Amen. If in doubt, leave it out! For me, a "gray area" is something I'm not totally sure about, and so until I'm convicted one way or another, I put it on hold. By so doing I believe and feel like I am avoiding the shadow or reflection of sin, and the appearance of evil.

For example, there was a time when I wasn't sure about owning a bicycle or bowling, due to plain statements made by Ellen White. It was a gray area for me and so I put it on hold. But after having studied the question, I am now (have been for years) comfortable with owning a bike and going out bowling with friends.

Is sinning unwittingly and gray areas the same thing? Are we abstaining from the appearance of evil if we avoid so called gray areas? Or is there more to it?

The following examples from Ellen White indicates that abstaining from all appearance of evil involves at least avoiding practices or behaviours that can be construed by others as questionable or misleading.

Temperance, page 98, paragraph 2
"I do not see how our brethren can abstain from all appearance of evil and engage largely in the business of hop raising, knowing to what use the hops are put."

Supplement to the Christian Experience and Views of Ellen G. White, page 38, paragraph 1
"In 2 Thess. v, 26, Paul says:--"Greet all the brethren with an holy kiss." And in the same chapter he says:-- "Abstain from all appearance of evil." Verse 22. There can be no appearance of evil when the holy kiss is given at a proper time and place."

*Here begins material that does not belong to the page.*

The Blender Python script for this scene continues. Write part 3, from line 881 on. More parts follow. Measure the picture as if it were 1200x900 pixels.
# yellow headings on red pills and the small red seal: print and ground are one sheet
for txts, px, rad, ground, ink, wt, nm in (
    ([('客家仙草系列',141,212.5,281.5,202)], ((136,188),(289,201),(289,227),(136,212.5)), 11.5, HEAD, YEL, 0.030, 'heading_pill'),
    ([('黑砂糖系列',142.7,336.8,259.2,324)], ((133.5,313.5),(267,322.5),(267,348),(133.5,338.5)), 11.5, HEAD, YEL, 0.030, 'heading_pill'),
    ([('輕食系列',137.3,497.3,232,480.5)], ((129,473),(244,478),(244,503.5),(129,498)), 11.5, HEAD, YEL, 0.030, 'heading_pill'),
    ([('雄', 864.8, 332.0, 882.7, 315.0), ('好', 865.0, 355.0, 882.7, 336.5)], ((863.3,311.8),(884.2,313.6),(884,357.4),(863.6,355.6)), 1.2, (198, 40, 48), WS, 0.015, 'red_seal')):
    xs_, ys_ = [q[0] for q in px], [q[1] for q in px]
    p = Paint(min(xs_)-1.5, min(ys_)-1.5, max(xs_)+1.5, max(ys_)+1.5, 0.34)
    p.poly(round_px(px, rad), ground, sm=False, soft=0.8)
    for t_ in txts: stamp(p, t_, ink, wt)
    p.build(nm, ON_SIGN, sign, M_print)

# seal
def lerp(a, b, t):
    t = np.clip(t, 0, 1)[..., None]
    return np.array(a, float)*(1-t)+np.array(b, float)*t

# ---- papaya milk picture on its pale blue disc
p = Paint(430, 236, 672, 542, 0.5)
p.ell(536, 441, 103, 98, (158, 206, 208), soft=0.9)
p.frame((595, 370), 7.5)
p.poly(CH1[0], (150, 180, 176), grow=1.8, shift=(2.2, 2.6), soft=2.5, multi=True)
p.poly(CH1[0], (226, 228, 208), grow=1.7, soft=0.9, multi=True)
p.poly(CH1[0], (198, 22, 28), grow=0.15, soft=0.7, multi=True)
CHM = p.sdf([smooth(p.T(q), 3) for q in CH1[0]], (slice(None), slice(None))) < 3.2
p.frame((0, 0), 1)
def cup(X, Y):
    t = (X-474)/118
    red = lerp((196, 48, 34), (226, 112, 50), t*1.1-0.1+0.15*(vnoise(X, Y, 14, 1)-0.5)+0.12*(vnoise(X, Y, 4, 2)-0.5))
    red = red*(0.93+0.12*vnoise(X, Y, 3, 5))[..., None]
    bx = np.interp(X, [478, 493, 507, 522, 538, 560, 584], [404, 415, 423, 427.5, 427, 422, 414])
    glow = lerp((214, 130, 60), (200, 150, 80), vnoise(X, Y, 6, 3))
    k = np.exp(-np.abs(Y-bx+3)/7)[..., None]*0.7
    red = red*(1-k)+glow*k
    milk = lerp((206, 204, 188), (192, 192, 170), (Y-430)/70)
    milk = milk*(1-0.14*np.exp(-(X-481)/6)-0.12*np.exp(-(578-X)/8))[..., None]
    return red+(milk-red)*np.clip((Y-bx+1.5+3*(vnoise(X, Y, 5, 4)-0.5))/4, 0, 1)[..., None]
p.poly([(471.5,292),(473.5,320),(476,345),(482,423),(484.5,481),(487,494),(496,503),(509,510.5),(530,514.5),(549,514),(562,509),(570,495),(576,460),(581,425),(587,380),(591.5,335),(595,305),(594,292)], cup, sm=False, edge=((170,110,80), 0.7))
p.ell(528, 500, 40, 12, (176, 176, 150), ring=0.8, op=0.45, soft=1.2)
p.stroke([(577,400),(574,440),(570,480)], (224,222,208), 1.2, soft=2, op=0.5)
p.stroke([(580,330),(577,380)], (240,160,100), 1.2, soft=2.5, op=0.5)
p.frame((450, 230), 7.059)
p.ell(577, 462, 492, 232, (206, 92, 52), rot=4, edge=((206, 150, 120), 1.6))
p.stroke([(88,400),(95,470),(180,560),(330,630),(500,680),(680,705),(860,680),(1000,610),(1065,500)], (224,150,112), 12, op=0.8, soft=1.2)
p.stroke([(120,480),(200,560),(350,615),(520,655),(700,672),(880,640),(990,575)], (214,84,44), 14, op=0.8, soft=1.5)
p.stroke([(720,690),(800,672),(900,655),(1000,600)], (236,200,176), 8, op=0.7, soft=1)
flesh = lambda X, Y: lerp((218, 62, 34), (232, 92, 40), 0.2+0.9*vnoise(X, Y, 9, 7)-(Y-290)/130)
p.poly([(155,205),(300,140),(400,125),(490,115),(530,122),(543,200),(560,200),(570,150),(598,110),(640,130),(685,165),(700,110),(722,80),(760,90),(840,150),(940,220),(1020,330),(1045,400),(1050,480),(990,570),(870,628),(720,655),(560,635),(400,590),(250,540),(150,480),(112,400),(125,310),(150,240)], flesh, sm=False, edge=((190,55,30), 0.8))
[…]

General Conference Daily Bulletin, February 6, 1893, paragraph 5
"There should be connected with the mission married persons who will conduct themselves with the strictest propriety. But the danger is not alone from youth, but from married men and women; workers must build up the walls of modesty and virtue about themselves, so that women will not allure men, and men will not allure women, from strict propriety. 'Abstain from even the very appearance of evil.'

Testimonies for the Church Volume Two, page 248, paragraph 1
"You have fallen into the sad error which is so prevalent in this degenerate age, especially with women. You are too fond of the other sex. You love their society; your attention to them is flattering, and you encourage, or permit, a familiarity which does not always accord with the exhortation of the apostle, to "abstain from all appearance of evil."